Against the Wind
- Naïde Pavelly Obiang

- Jun 12, 2018
- 3 min read
Updated: 6 days ago
No one welcomes hard times.
No one invites them. Yet they arrive.
A minor headache. A disagreement at work. Those are manageable. But some seasons arrive with a different weight — the kind that threatens your livelihood — your health, your relationships, your faith, even your sense of self.

A sudden job loss.
A failed business.
An illness.
The death of a loved one.
These are what I call Goliath seasons — the battles that loom large and refuse to be ignored.
In African streets, we say, “Life will deal with you.” And it does — regardless of income, education, maturity, or spirituality. Scripture reminds us that the rain falls on both the just and the unjust (Matthew 5:45).
Perhaps, we ought to put each trial into perspective.
Still, how do you tell a grieving mother to “put things in perspective”?

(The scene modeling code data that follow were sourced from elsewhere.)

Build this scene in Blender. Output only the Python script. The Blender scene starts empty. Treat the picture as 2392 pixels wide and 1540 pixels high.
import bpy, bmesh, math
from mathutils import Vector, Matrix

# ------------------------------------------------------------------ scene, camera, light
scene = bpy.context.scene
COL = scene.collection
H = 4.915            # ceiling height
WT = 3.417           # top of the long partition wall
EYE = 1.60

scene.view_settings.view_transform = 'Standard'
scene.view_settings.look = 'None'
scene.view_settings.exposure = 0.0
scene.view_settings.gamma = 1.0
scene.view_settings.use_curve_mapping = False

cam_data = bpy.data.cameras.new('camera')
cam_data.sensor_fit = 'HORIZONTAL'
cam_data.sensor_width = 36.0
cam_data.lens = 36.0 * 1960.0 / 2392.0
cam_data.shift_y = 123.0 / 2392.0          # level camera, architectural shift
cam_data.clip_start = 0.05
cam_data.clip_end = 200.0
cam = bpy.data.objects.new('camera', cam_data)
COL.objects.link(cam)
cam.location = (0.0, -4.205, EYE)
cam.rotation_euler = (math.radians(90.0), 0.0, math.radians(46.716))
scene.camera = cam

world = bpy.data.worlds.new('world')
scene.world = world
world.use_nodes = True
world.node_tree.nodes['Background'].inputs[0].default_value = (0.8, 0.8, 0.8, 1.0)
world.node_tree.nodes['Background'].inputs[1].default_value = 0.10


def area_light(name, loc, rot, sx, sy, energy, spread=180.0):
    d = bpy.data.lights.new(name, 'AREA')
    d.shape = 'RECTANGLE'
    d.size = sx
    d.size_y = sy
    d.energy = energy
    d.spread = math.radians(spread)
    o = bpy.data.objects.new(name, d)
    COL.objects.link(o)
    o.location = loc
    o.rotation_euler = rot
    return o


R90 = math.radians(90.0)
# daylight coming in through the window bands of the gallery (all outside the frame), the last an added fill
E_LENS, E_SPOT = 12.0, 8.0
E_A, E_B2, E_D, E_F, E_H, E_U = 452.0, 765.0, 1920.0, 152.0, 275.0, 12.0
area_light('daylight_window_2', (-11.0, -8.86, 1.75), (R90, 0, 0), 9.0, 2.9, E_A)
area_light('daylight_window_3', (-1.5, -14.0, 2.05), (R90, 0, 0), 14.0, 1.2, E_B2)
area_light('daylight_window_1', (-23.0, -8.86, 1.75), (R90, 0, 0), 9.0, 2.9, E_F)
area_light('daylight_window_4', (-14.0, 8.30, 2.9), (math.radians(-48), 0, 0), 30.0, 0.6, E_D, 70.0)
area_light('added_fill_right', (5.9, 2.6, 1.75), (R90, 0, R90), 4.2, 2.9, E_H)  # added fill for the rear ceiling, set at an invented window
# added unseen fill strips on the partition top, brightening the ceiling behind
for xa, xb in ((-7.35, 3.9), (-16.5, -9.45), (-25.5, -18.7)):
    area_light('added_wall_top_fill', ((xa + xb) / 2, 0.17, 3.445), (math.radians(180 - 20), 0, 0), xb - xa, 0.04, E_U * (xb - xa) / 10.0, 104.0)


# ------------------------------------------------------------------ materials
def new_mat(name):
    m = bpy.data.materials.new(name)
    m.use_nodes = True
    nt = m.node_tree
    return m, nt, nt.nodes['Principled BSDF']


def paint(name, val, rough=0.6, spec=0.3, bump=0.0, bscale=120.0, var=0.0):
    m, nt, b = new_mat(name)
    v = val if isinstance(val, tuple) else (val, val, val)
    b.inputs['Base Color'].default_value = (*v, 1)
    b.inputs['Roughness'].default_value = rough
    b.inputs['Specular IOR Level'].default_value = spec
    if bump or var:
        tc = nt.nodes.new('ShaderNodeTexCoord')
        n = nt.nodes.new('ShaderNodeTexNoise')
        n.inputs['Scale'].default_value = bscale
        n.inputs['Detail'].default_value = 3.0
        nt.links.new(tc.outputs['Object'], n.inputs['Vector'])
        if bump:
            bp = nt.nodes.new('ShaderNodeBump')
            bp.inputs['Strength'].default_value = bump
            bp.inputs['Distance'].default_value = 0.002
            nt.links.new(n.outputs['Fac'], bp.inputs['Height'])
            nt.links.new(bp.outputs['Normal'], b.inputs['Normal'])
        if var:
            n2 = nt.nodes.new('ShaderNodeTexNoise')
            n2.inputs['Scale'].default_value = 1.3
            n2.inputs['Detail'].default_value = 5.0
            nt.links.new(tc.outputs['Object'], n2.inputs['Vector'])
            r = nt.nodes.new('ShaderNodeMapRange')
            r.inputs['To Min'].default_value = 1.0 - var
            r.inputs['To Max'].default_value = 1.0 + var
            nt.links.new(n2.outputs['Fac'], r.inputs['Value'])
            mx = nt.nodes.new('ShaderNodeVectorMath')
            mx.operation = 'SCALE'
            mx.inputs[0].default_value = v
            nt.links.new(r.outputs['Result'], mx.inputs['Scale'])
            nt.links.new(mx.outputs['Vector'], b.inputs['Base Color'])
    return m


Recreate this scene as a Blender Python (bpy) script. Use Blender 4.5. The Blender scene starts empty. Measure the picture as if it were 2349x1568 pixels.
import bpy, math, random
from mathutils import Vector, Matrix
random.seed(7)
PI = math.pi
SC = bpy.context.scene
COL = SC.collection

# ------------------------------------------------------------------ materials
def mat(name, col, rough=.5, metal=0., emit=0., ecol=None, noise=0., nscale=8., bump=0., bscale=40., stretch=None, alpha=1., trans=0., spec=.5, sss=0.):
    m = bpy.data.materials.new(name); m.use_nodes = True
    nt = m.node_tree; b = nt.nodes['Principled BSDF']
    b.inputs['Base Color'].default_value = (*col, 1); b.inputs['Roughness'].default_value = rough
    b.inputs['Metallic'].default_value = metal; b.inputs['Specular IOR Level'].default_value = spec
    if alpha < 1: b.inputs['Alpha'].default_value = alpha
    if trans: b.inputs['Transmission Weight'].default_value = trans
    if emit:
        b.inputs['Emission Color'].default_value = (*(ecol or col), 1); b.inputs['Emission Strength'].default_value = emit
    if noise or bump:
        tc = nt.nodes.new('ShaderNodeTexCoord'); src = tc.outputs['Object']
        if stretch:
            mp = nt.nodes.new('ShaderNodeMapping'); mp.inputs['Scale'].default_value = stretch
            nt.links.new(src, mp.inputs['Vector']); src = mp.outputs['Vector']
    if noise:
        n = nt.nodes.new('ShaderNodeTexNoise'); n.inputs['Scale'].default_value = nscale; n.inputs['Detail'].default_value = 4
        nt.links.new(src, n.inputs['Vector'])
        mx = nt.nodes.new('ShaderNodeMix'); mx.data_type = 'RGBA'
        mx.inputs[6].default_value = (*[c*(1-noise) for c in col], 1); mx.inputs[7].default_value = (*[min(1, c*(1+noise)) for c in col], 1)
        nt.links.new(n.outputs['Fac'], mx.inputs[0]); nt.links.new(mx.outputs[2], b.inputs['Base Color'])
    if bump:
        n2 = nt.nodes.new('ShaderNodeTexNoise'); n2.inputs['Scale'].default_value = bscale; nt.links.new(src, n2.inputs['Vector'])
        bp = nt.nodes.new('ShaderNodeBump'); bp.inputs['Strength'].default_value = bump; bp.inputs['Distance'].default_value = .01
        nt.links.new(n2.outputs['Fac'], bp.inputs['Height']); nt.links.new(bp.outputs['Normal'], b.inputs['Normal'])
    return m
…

Some pain does not shrink under advice.
In fact, life can be merciless. It feels heavier when we lack direction — and sometimes even heavier when we dare to pursue a vision. As Henry Ford once observed, a plane takes off against the wind, not with it.
Resistance is not always a sign to stop.
Sometimes, it is proof that you are moving.
Nothing of lasting value is handed out casually. Perseverance often becomes the price of becoming.
Sacrifice follows vision. And the larger the vision, the deeper the sacrifice may be. What you hold dear today can vanish tomorrow. Control is an illusion we rarely get to keep.
Yet life is not only cruel.
Loss can redirect purpose.
Because even in its harshest seasons — seasons when there's nothing left but prayer — when logic failed, resources dried up, and explanations are insufficient — life always whispers possibilities.
How?
Storms force stillness. Stillness reveals ideas.
In those times of survival, faith is no longer a slogan.
And when we remain attentive, doors appear in places we once overlooked.
There is a quiet assurance in believing that no trial arrives without a measure of grace to withstand it (1 Corinthians 10:13). Not the kind of grace that removes the storm — but the kind that steadies you within it — that strengthens you to rise again.
Difficult seasons are not only about survival. They are about discipline. They are about formation.
Humility deepens. Patience stretches. Love refines.
You emerge altered.
Perhaps that is the hidden gift: not the absence of struggle, but the person you become after it.
Miracles are welcome — especially when we find ourselves at the bottom of a pit. But transformation often comes less from escape and more from engagement. From standing up. From reclaiming agency.
Blame may explain circumstances, but it rarely produces change.
Others may contribute to your setbacks — parents, partners, employers, systems — but the direction of your story still passes through your hands.
At the end of the day, hardships are not proof of death. They are proving that you are still alive and in the process of becoming.
Failure is not falling down. It is remaining there.
A resilient mindset is not denial of pain. It is refusal to surrender identity to it.
Pray, yes.
Hope, certainly.
But act.
And when the storm passes — as storms eventually do — you may discover that what once threatened to destroy you, has instead forged you.